6. Social Media Is Connected To Higher Levels Of Envy

Scientific American reported something sobering in March this year: we've known for a while that extensive use of Facebook seems inclined to foster depression, and new studies have established that, for young people particularly, the impetus behind that drop in mood is largely motivated by envy. One study looked at college students and found that when exposure to Facebook — which is largely a platform (like Instagram) on which people "perform" their successes, travels, weddings, children and other achievements — provoked envy, it was also likely to lead to low mood. This isn't surprising; a lot of envy can produce a "why not me" set of emotions. And a second study found that it's how we use Facebook that produces envy and negative feelings: what they called "passive" use, i.e. lurking and watching other people rather than interacting, was the dangerous mode.
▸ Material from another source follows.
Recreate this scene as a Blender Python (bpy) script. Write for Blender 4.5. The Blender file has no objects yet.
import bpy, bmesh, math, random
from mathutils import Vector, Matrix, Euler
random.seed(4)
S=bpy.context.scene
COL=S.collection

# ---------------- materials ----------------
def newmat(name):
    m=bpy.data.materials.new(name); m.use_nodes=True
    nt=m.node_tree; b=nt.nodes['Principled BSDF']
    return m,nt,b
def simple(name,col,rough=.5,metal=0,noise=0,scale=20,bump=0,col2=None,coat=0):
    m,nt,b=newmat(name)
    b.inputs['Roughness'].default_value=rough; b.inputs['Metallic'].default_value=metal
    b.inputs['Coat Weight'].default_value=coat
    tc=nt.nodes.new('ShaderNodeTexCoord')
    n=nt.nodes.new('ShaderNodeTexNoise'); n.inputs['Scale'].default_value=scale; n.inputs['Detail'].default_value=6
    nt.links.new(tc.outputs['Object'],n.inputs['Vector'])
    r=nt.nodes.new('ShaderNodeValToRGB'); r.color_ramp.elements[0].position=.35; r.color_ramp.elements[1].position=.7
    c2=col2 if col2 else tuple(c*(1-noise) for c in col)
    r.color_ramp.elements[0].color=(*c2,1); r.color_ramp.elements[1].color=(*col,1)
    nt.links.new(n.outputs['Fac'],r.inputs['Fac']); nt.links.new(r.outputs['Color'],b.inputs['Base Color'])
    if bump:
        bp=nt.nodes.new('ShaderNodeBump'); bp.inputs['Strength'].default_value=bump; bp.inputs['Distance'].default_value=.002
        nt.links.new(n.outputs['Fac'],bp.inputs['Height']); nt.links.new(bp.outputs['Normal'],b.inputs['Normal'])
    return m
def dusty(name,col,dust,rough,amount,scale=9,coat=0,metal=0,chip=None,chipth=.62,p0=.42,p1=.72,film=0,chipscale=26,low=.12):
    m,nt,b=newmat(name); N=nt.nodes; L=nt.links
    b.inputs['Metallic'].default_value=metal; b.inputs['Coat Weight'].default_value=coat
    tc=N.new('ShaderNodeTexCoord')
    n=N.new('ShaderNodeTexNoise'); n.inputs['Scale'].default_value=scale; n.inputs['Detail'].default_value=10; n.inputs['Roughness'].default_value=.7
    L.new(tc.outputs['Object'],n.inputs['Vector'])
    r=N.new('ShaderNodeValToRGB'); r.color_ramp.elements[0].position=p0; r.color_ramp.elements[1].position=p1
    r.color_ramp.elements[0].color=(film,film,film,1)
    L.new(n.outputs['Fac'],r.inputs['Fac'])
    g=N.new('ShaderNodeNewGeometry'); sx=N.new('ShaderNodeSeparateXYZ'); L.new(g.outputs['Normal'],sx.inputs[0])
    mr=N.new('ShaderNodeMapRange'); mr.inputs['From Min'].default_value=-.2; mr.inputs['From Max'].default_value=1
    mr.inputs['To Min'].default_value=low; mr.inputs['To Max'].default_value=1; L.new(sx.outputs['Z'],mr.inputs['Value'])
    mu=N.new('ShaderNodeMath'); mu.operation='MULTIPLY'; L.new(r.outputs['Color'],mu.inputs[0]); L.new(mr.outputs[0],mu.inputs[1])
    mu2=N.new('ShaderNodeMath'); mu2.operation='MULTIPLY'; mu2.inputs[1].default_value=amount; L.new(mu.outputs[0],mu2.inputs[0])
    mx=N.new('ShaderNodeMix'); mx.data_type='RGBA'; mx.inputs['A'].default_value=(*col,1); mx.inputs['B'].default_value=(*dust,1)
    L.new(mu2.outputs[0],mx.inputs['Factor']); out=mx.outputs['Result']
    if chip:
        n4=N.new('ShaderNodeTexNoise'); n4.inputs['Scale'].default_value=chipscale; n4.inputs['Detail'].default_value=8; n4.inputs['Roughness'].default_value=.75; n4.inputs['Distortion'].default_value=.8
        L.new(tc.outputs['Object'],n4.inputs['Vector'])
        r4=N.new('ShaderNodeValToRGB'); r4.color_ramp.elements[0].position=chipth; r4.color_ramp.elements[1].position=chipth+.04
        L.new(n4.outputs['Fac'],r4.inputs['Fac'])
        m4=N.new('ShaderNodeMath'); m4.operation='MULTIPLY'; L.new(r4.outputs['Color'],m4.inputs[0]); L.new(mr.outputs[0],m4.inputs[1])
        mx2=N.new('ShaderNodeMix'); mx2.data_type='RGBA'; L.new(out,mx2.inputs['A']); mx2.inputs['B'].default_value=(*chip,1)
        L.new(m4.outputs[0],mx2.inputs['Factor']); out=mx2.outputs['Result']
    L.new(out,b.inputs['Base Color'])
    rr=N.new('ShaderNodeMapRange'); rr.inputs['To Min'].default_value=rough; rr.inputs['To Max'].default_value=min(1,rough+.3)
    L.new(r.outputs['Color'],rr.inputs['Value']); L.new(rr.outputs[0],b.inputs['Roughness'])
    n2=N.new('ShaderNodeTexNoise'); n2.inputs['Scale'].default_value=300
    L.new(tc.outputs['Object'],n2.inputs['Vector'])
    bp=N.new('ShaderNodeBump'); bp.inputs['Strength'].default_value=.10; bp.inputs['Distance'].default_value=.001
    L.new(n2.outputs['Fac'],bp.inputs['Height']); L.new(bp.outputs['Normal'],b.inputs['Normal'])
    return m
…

7. It Could Be Behind Feelings Of Prejudice

A fascinating study about feelings of racism and other kinds of social prejudice found that envy is actually intertwined with a very particular form of negative bias: viewing people as seriously good at what they do, but fundamentally untrustworthy or insincere. The findings came from a study of how people "rank" or assess other people, and divided the sensations they recorded into two parts: warmth, or how trustworthy and kind a group were seen to be, and competence, or how capable and organized they're supposed to be. The scientists found that one particular way of assessing a group, as exceptionally "competent" but not at all "warm," tended to feed off envy. The very wealthy, Jewish people, and Asians were all put in this category: prejudice against them was rooted in envy of their apparent excellence and how little they seemed to "deserve" it. It's a nasty reflection on how badly envy can go in the human psyche.